Reasumując – Rosja dokonuje trzech z czterech rodzajów zbrodni, za które ponosi się odpowiedzialność przed Międzynarodowym Trybunałem Karnym: zbrodnię agresji, zbrodnie wojenne i ludobójstwo. Do tej pory nikt nie poniósł za to odpowiedzialności przed międzynarodowym sądem. Podobnie jak za nielegalną okupację Krymu, która trwa od 2014 roku. Rosjanie, mimo popełnienia całego katalogu zbrodni, pozostają bezkarni.

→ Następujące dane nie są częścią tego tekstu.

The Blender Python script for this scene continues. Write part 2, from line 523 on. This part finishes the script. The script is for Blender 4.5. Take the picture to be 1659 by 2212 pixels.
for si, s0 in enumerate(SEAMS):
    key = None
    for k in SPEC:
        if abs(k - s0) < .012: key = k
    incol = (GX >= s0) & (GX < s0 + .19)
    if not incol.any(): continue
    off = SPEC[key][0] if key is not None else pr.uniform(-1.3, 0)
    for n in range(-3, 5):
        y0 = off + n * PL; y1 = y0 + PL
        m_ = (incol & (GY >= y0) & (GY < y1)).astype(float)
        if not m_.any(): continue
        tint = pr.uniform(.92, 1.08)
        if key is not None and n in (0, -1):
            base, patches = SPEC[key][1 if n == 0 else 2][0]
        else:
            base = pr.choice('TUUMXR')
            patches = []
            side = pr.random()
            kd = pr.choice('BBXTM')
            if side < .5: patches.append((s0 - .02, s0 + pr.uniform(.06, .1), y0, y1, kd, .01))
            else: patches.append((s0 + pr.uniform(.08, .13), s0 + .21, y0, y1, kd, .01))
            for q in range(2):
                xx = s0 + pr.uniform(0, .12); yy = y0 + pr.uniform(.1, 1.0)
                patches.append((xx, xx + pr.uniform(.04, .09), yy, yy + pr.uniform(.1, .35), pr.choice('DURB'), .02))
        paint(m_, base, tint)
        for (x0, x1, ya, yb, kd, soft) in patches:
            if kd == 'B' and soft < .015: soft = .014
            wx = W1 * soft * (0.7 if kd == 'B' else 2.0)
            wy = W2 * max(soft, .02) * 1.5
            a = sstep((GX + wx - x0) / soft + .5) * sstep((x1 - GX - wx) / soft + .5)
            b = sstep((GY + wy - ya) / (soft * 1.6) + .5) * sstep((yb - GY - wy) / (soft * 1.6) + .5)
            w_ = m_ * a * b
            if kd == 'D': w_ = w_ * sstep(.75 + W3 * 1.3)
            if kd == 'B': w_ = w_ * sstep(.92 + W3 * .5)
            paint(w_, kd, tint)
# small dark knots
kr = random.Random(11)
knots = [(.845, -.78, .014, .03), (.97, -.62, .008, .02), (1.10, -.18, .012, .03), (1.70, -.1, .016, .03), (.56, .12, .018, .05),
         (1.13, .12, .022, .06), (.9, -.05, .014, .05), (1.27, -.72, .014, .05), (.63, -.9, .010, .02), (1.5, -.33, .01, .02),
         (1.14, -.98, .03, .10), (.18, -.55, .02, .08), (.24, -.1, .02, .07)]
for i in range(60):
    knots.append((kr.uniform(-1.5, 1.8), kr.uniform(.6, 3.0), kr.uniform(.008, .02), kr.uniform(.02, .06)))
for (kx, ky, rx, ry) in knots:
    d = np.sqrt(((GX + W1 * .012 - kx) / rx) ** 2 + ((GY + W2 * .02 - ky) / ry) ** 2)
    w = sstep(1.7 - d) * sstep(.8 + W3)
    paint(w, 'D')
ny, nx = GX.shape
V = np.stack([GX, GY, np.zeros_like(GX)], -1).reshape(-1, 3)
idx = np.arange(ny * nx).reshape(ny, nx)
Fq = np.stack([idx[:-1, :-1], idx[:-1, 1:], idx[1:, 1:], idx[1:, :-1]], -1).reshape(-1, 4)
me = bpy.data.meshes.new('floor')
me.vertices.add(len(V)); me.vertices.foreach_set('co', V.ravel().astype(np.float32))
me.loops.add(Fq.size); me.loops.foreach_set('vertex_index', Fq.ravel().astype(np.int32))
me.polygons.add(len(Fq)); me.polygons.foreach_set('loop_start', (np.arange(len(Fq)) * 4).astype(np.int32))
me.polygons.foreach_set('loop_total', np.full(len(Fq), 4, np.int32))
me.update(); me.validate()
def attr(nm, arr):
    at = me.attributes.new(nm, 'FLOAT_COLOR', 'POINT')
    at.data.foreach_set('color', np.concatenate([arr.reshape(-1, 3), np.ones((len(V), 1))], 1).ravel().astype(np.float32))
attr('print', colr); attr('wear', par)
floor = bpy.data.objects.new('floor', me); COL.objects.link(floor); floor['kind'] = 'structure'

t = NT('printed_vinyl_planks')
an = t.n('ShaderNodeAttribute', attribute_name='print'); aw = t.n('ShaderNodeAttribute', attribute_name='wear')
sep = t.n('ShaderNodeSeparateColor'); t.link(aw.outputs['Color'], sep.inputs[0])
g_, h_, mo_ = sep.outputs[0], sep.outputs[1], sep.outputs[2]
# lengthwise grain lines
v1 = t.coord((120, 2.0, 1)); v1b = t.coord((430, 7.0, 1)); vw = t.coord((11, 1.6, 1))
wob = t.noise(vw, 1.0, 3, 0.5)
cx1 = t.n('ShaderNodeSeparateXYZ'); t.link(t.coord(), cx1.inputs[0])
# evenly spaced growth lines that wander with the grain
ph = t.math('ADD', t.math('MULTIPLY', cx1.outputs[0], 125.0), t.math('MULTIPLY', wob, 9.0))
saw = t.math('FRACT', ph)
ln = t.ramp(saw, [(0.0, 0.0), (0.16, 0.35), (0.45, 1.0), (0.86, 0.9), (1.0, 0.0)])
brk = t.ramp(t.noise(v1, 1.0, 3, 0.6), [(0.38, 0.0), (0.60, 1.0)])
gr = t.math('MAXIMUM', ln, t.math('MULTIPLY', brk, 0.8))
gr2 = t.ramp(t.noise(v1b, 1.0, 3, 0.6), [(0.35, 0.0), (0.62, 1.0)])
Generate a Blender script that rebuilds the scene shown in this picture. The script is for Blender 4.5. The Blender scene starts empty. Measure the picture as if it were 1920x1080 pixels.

Na rosyjskie zbrodnie nie pozostają obojętni zwykli ludzie na całym świecie. Ośrodek Badań nad Totalitaryzmami im. Witolda Pileckiego przedstawił relacje dotyczące zbrodni wojennych dokonywanych przez Rosję. Akcja miała formę spektaklu, podczas którego odczytywano świadectwa osób dotkniętych traumą wojny na Ukrainie oraz pokazano nagrania z rosyjskiej inwazji. Spektakl zatytułowany „Wojna i Pamięć” przedstawiono na warszawskiej Akademii Sztuk Pięknych. Kolejna prezentacja świadectw ma odbyć się w Kijowie 30 sierpnia.